4 thoughts on “Le yiddish, histoire d’une langue errante – 2/2”

  1. Un grand merci pour pour cet article très documenté à un moment où je remets en chantier mes chapitres sur Kafka et le théâtre yiddish. Sa perception de cette langue est elle affective, celle de sa mère , exclusivement liée aux femmes comédiennes qu’ il a décrite dans son journal aux lendemains des pièces qu’ il voyait au Café Savoy ? Où bien en a t il une approche p,us littéraire et linguistique comme il le manifeste sans son exposé sur la Langue yiddish.
    Ce dimanche à Paris , au MAHJ, vente de livres yiddish. Heureux hasard

  2. Merci pour et excellent article qui mentionne les sources importantes. En vous lisant, je me suis souvenue de la lecture de l’ineffable Shlomo Sand qui a utilisé l’hypothèse fort critiquée de Wexler pour prouver que les juifs n’étaient pas Juifs parce que le yiddish n’était pas une langue juive, mais Sorabe (entra autres arguments délirants)
    Tel n’est pas l’avis de Jean Baumgartner (1993 : 22) :
    « L‘hébreu et l’araméen bien qu’abandonnés comme langues vernaculaires, continuèrent à être utilisés comme langues écrites ou de prière dans la riche littérature des actes rabbiniques ou des actes juridiques. Les communautés de la diaspora sont en situation de bilinguisme interne ; d’où l’existence, dans toutes les langues vernaculaires juives, d’une composante hébraïque qui constitue le substrat le plus ancien. On trouve ainsi en yiddish des mots et expressions qui viennent de l’hébreu biblique, mishnaïque et de la littérature médiévale. La composante araméenne a pénétré dans le yiddish par m’intermédiaire de la Mishna, des textes talmudiques et la littérature cabbalistiques. […] Des substantifs yiddish d’origine hébraïques possèdent des formes plurielles multiples ou conservent la désinence plurielle de l’hébreu soyfer / sofrim. Certains déterminants non hébraïques ont des formes plurielles propres à l’hébreu (nar / naronim ) ».
    Il est d’ailleurs intéressant de trouver chez Isaak Bashevis-Zinger le témoignage littéraire sur les différents accents et dialectes de l’yiddish (comme tout diasystème, celui de yiddish s’est très vite éclaté en dialectes). Dans “La famille Moscat”, Bashevis-Zinger met en scène des personnages émancipé, appartenant à la “haute société juive” parle le yiddish avec un grand nombre de mots de l’hébreu.

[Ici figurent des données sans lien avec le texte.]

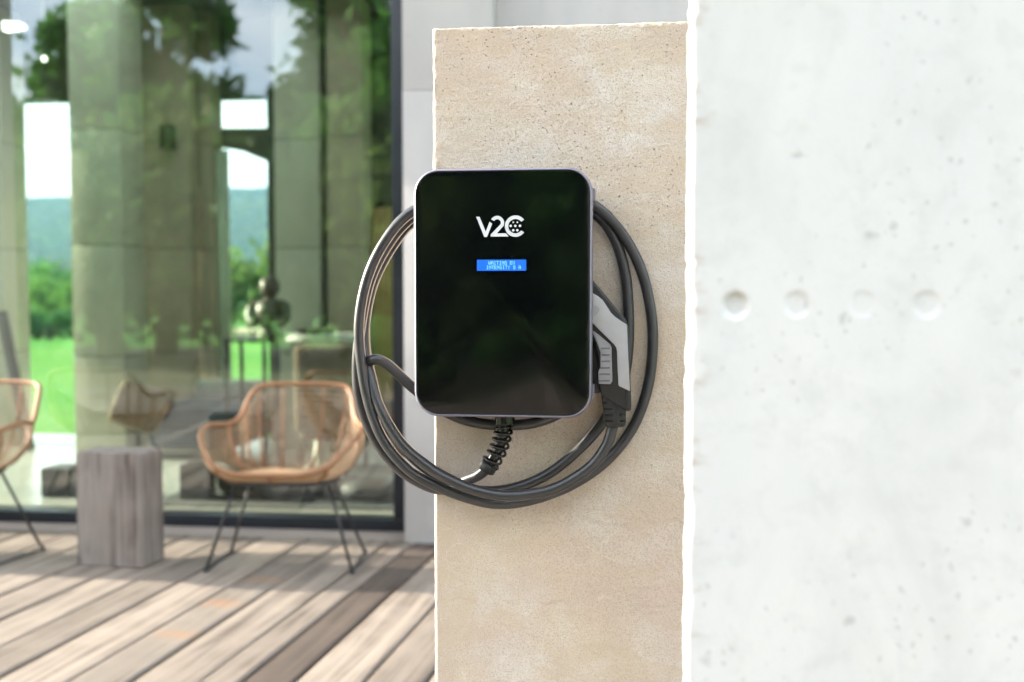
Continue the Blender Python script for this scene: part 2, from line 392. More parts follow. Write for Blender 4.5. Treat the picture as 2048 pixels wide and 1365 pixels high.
M['tile'] = mottled('pale_floor_tile', (0.55, 0.55, 0.52), (0.48, 0.48, 0.46), 2.2, 0.22, 0, 0.02)
M['navy'] = mottled('navy_cloth', (0.012, 0.03, 0.055), (0.02, 0.045, 0.075), 30, 0.85, 0, 0.3, 300)
M['pale_cloth'] = mottled('pale_lilac_cloth', (0.50, 0.47, 0.50), (0.42, 0.40, 0.43), 20, 0.9, 0, 0.3, 300)
M['brown_cloth'] = mottled('brown_cloth', (0.16, 0.12, 0.08), (0.11, 0.085, 0.06), 20, 0.9, 0, 0.3, 300)
M['sheer'] = mottled('sheer_curtain_cloth', (0.55, 0.62, 0.50), (0.48, 0.56, 0.44), 12, 0.9, 0, 0.1)
M['ochre'] = mottled('ochre_curtain_cloth', (0.62, 0.47, 0.22), (0.52, 0.38, 0.16), 8, 0.9, 0, 0.2)
M['dark_wood'] = mottled('dark_wood', (0.05, 0.04, 0.03), (0.08, 0.06, 0.04), 12, 0.45, 0, 0.1)
M['white_lac'] = mottled('white_lacquer', (0.65, 0.66, 0.62), (0.60, 0.61, 0.57), 6, 0.3, 0, 0.02)
M['floor_shade'] = mottled('charcoal_floor_shade', (0.03, 0.033, 0.036), (0.045, 0.048, 0.05), 25, 0.95, 0, 0.4, 200)  # charcoal tone that paints the shade on the room floor
M['floor_cush'] = mottled('black_leather', (0.012, 0.013, 0.016), (0.022, 0.023, 0.026), 20, 0.6, 0, 0.2, 120)
M['globe'] = m_emit('lit_globe', (1.0, 0.98, 0.95), 1.2)
M['bark'] = mottled('pine_bark', (0.12, 0.085, 0.06), (0.22, 0.17, 0.12), 9, 0.95, 0, 0.8, 22, 0.03, 0.2, (1, 1, 0.3))
M['leaf'] = m_foliage('pine_foliage', (0.075, 0.24, 0.04), (0.12, 0.27, 0.05))
M['leaf_dark'] = m_foliage('dark_pine_foliage', (0.04, 0.155, 0.035), (0.065, 0.18, 0.04))
M['leaf_thicket'] = m_foliage('thicket_foliage', (0.11, 0.20, 0.05), (0.16, 0.24, 0.06), 1.6)
M['leaf_bright'] = m_foliage('fresh_shrub_foliage', (0.10, 0.26, 0.04), (0.16, 0.30, 0.06), 2.5)
def m_grass():
    t = NT('meadow_grass'); v = t.co()
    col = t.mix(t.ramp(t.noise(v, 0.12, 4), [(0.35, 0.0), (0.65, 1.0)]), (0.055, 0.24, 0.035), (0.13, 0.28, 0.05))
    col = t.mix(t.ramp(t.noise(v, 3.0, 4), [(0.3, 0.5), (0.6, 0.0)]), col, (0.04, 0.13, 0.02))
    return t.set(col, 0.9, 0, 0.1, t.bump(t.noise(v, 14, 4), 0.8, 0.05))
def m_hill():
    t = NT('wooded_hillside'); v = t.co()
    col = t.mix(t.ramp(t.noise(v, 0.02, 5), [(0.35, 0.0), (0.65, 1.0)]), (0.035, 0.085, 0.035), (0.09, 0.13, 0.05))
    col = t.mix(t.ramp(t.voro(v, 0.16), [(0.25, 0.0), (0.7, 0.8)]), col, (0.015, 0.04, 0.018))
    return t.set(col, 0.95, 0, 0.1, t.bump(t.voro(v, 0.16), 0.8, 4.0))
M['grass'] = m_grass(); M['hill'] = m_hill()
M['field'] = mottled('dry_field_earth', (0.42, 0.36, 0.24), (0.36, 0.32, 0.20), 0.4, 0.95, 0, 0.3, 3, 0.05)
M['yard'] = mottled('brown_yard_earth', (0.15, 0.125, 0.075), (0.07, 0.10, 0.035), 0.9, 0.95, 0, 0.5, 12, 0.03)
M['soil'] = mottled('dark_soil', (0.05, 0.04, 0.03), (0.07, 0.055, 0.045), 3, 0.95, 0, 0.5, 20, 0.02)
t_, col_, n_ = m_wood('weathered_deck_wood', (0.265, 0.224, 0.184), (0.200, 0.165, 0.133), (0.082, 0.063, 0.050)); M['deck'] = t_.set(col_, 0.8, 0, 0.3, n_)
t_, col_, n_ = m_wood('dark_weathered_deck_wood', (0.145, 0.113, 0.091), (0.115, 0.088, 0.071), (0.065, 0.05, 0.04)); M['deck_dark'] = t_.set(col_, 0.8, 0, 0.3, n_)
t_, col_, n_ = m_wood('weathered_stump_wood', (0.29, 0.255, 0.23), (0.21, 0.178, 0.158), (0.07, 0.05, 0.042), 2); M['stump'] = t_.set(col_, 0.85, 0, 0.25, n_)

# ================================================================== SETTING
# ground sheet
g = []; N_ = 60
xs = np.concatenate([-np.geomspace(3000, 12, 30), np.linspace(-10, 10, 21), np.geomspace(12, 3000, 30)])
V = []; Fc = []
for j, y in enumerate(xs):
    for i, x in enumerate(xs):
        d = math.hypot(x, y - 2)
        z = -0.16 - 0.02 * min(max(y - 9, 0), 60) * (1 if d > 0 else 0)
        V.append((x, y, z))
n_x = len(xs)
for j in range(n_x - 1):
    for i in range(n_x - 1): Fc.append((j*n_x+i, j*n_x+i+1, (j+1)*n_x+i+1, (j+1)*n_x+i))
structure(obj('meadow_ground', mesh('meadow_ground', V, Fc, True), M['grass']))
# dry field strip beyond the meadow
structure(obj('field', mesh('field', [(-90, 46, -0.72), (25, 45, -0.70), (25, 66, -1.12), (-90, 67, -1.14)], [(0, 1, 2, 3)]), M['field']))
# hills
def hill(name, y0, y1, hmax, x0, x1, seed, nx=110, ny=26):
    r_ = np.random.RandomState(seed); ph = r_.rand(12) * 6.28; V = []; Fc = []
    for j in range(ny):
        for i in range(nx):
            u = i / (nx - 1); w = j / (ny - 1); x = x0 + (x1 - x0) * u; y = y0 + (y1 - y0) * w
            ridge = 0.72 + 0.16*math.sin(u*5+ph[0]) + 0.09*math.sin(u*13+ph[1]) + 0.04*math.sin(u*31+ph[2]) + .02*math.sin(u*67+ph[3])
            s = math.sin(min(w * 1.25, 1.0) * PI / 2) if w < 0.8 else math.cos((w - .8) / .2 * PI / 2)
            bump = 0.05 * math.sin(u*41+w*9+ph[4]) * math.sin(w*17+u*7+ph[5]) + 0.02 * math.sin(u*120+ph[6]) * math.sin(w*60+ph[7])
            V.append((x, y, -4 + hmax * (ridge * s + bump * s)))
    for j in range(ny - 1):
        for i in range(nx - 1): Fc.append((j*nx+i, j*nx+i+1, (j+1)*nx+i+1, (j+1)*nx+i))
    return structure(obj(name, mesh(name, V, Fc, True), M['hill']))
hill('hill', 130, 420, 26, -420, 200, 3)
hill('hill', 500, 1300, 132, -1500, 600, 8)

# ------------------------------------------------------------------ deck of planks
deck = structure(obj('deck', MB().box(-9.5, 4.2, -3.0, 4.51, -0.15, -0.06).me('deck'), M['soil']))
DA = R(5.8); dx, dy = math.sin(DA), math.cos(DA)
edges = [-2.656, -2.464, -2.273, -2.095, -1.874, -1.696, -1.49, -1.373, -1.22, -1.019]
while edges[0] > -9.2: edges.insert(0, edges[0] - rng.uniform(0.165, 0.215))
while edges[-1] < 3.6: edges.append(edges[-1] + rng.uniform(0.165, 0.215))
def plank_mesh(w, y0, y1, i):
    V = []; Fc = []; ny = 10
    prof = [(-w/2, -0.045), (-w/2, -0.005), (-w/2+.0035, -.0012), (-w/2+.010, 0.0), (-w/4, -.0008), (0, -.0013), (w/4, -.0008), (w/2-.010, 0.0), (w/2-.0035, -.0012), (w/2, -0.005), (w/2, -0.045)]
    wob = rng.uniform(0, 6)
    for j in range(ny + 1):
        y = y0 + (y1 - y0) * j / ny
        ox = 0.0022 * math.sin(j * 1.3 + wob); oz = 0.0018 * math.sin(j * .9 + wob * 2)
        V += [(x + ox, y, z + oz) for x, z in prof]
    m = len(prof)
    for j in range(ny):
        for k in range(m - 1): Fc.append((j*m+k, j*m+k+1, (j+1)*m+k+1, (j+1)*m+k))
    Fc.append(tuple(range(m-1, -1, -1))); Fc.append(tuple(ny*m + k for k in range(m)))
    return fixn(mesh('plank', V, Fc), True, 40)
# the plank with rust stains below its screws
t_, col_, n_ = m_wood('rust_stained_deck_wood', (0.30, 0.26, 0.216), (0.245, 0.207, 0.17), (0.125, 0.096, 0.077))
sep = t_.n('ShaderNodeSeparateXYZ'); t_.l(t_.tc.outputs['Object'], sep.inputs[0])
wob = t_.math('MULTIPLY', t_.math('SUBTRACT', t_.noise(t_.co(), 14, 3), 0.5), 0.09)
stain = None
for yy, ss, xx in ((3.66, 0.035, .0), (3.34, 0.04, -.01), (3.0, 0.04, .01), (2.5, .04, 0), (1.9, .04, 0)):
    dy_ = t_.math('DIVIDE', t_.math('ADD', t_.math('SUBTRACT', sep.outputs[1], yy), wob), ss)
    dx_ = t_.math('DIVIDE', t_.math('ADD', t_.math('SUBTRACT', sep.outputs[0], xx), wob), 0.075)
    e_ = t_.math('POWER', 2.718, t_.math('MULTIPLY', t_.math('ADD', t_.math('MULTIPLY', dx_, dx_), t_.math('MULTIPLY', dy_, dy_)), -1.0))
    stain = e_ if stain is None else t_.math('MAXIMUM', stain, e_)
col_ = t_.mix(t_.math('MULTIPLY', t_.math('MULTIPLY', stain, t_.ramp(t_.noise(t_.co((3, 12, 3)), 6, 4), [(0.35, 0.1), (0.6, 1.0)])), 0.8), col_, (0.30, 0.15, 0.065)); M['deck_rust'] = t_.set(col_, 0.8, 0, 0.3, n_)
for i in range(len(edges) - 1):
    a, b = edges[i], edges[i+1]; c = (a + b) / 2; w = b - a - rng.uniform(0.008, 0.015)
    y0, y1 = -2.9, (4.50 + c * math.sin(DA)) / math.cos(DA)
    mat = M['deck']
    if abs(a + 1.373) < 1e-3: mat = M['deck_dark']
    elif abs(a + 1.874) < 1e-3: mat = M['deck_rust']
    elif i % 11 == 40: mat = M['deck_dark']
    p = obj('plank', plank_mesh(w, y0, y1, i), mat, deck)
    p.rotation_euler = (0, 0, -DA); p.location = (c / dx * 0 + c * dy, c * -dx * -1 * -1, rng.uniform(-.0015, .0015))
    p.location = (c * math.cos(DA), -c * math.sin(DA), rng.uniform(-.002, .001))

# ------------------------------------------------------------------ house
FY = 4.655
house = thing('house', 'modern concrete house with full-height dark-framed glazing behind the deck', 'house', (-1.0, FY, 0))
def hpart(name, x0, x1, y0, y1, z0, z1, mat, bev=0.006):
    return obj(name, bbox(name, x0, x1, y0, y1, z0, z1, bev), mat, house, world=True)
win = obj('window', bbox('window', -9.0, -.97, FY + .03, FY + .09, 3.17, 3.24, .002), M['black_frame'], house, world=True)
win['label'] = 'full-height fixed glazing in a slim black frame'
obj('frame', bbox('frame', -1.062, -.9695, FY + .0, FY + .10, 0.060, 3.169, .003), M['black_frame'], win, world=True)
obj('frame', bbox('frame', -9.0, -.9700, FY + .0, FY + .10, 0.002, 0.059, .003), M['black_frame'], win, world=True)
obj('pane', mesh('pane', [(-9, FY + .05, .05), (-1.06, FY + .05, .05), (-1.06, FY + .05, 3.18), (-9, FY + .05, 3.18)], [(0, 1, 2, 3)]), M['glass'], win, world=True)
hpart('sill', -9.0, -.970, 4.515, FY + .30, -0.15, 0.001, M['sill'])
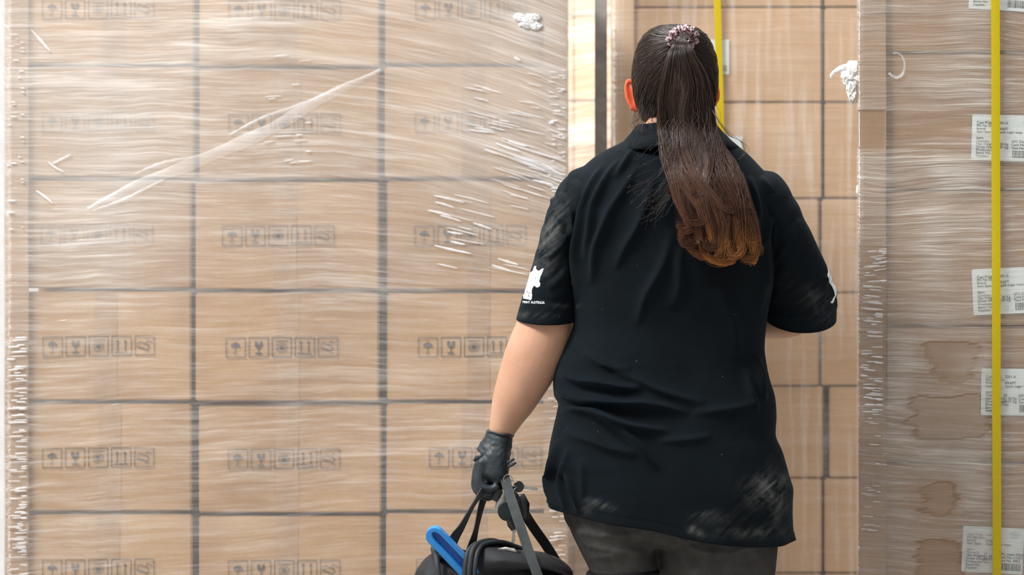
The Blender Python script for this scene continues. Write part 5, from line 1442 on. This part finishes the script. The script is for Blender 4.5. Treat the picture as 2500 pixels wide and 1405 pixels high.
V, Fc = tube([B(1261, 1222, K_), B(1272, 1218, K_), B(1277, 1232, K_), B(1276, 1262, K_), B(1266, 1268, K_)], [.009, .0115, .0125, .012, .008], 20, .55); kobj('car_key', V, Fc, M['plastic'], True)
V, Fc = tube([B(1220, 1196, K_+.004), B(1212, 1213, K_+.004), B(1207, 1224, K_+.004)], [.007, .0075, .005], 8, .4); kobj('key_head', V, Fc, M['plastic'])
V, Fc = tube([B(1232, 1205, K_+.006), B(1222, 1228, K_+.006), B(1212, 1244, K_+.006)], [.006, .009, .004], 8, .25); kobj('bottle_opener', V, Fc, M['metal'])
def key_blade(a, b, name):
    A_ = B(*a, K_); B_ = B(*b, K_); d = (B_-A_); L = d.length; d.normalize(); s = d.cross(Vector((0, 1, 0))).normalized()
    pr = [(0, -.0042), (L*.9, -.0036), (L, -.0008), (L, .0008)]
    x = L; tog = 0
    while x > L*.25: pr.append((x-.002, .0034 if tog else .0014)); x -= .0035; tog = 1-tog
    pr.append((0, .0042)); n = len(pr)
    V = [A_+d*p+s*q for p, q in pr]+[A_+d*p+s*q+Vector((0, .0016, 0)) for p, q in pr]
    kobj(name, V, [tuple(range(n)), tuple(range(n, 2*n))[::-1]]+[(i, (i+1) % n, n+(i+1) % n, n+i) for i in range(n)], M['metal'])
key_blade((1277, 1189), (1314, 1195), 'key_blade'); key_blade((1256, 1292), (1252, 1346), 'key_blade')
V, Fc = tube([B(1243, 1268, K_), B(1249, 1280, K_), B(1256, 1294, K_)], [.006, .0085, .006], 8, .5); kobj('key_head', V, Fc, M['plastic'])
def kring(cx, cy, r, tilt, name):
    pts = [B(cx, cy, K_)+Vector((r*math.cos(t), r*math.sin(t)*math.sin(tilt), r*math.sin(t)*math.cos(tilt))) for t in np.linspace(0, 2*math.pi, 25)]
    V, Fc = tube(pts, .0011, 6); kobj(name, V, Fc, M['metal'])
kring(1246, 1186, .011, .4, 'key_ring'); kring(1253, 1196, .008, -.5, 'key_ring'); kring(1250, 1206, .009, .9, 'key_ring'); kring(1240, 1170, .008, .2, 'key_ring')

    Et une autre remarque: Zeev Jabotinsky raconte dans l’histoire de sa vie que les charretiers et les marins d’Odessa, russes, utilisaient le yiddish comme langue vernaculaire et parlaient aussi bien que les juifs de souche n’ayant même pas l’accent.

    1. Jacqueline et Yana,
      Je vous remercie pour ces encouragements. J’ai beaucoup peiné sur la recension de l’excellent livre de Jean Baumgarten car j’abordais un sujet dont je ne suis nullement un spécialiste. Mais une fois encore, j’ai été pris par l’ivresse de l’étude. Quant à Shlomo Sand je l’ai mentalement congédié (après avoir pris la peine de le lire). Son manque de rigueur et, dirais-je, sa vulgarité me sont insupportables comme le serait une mauvaise odeur genre remontée d’égout ou toilettes bouchées.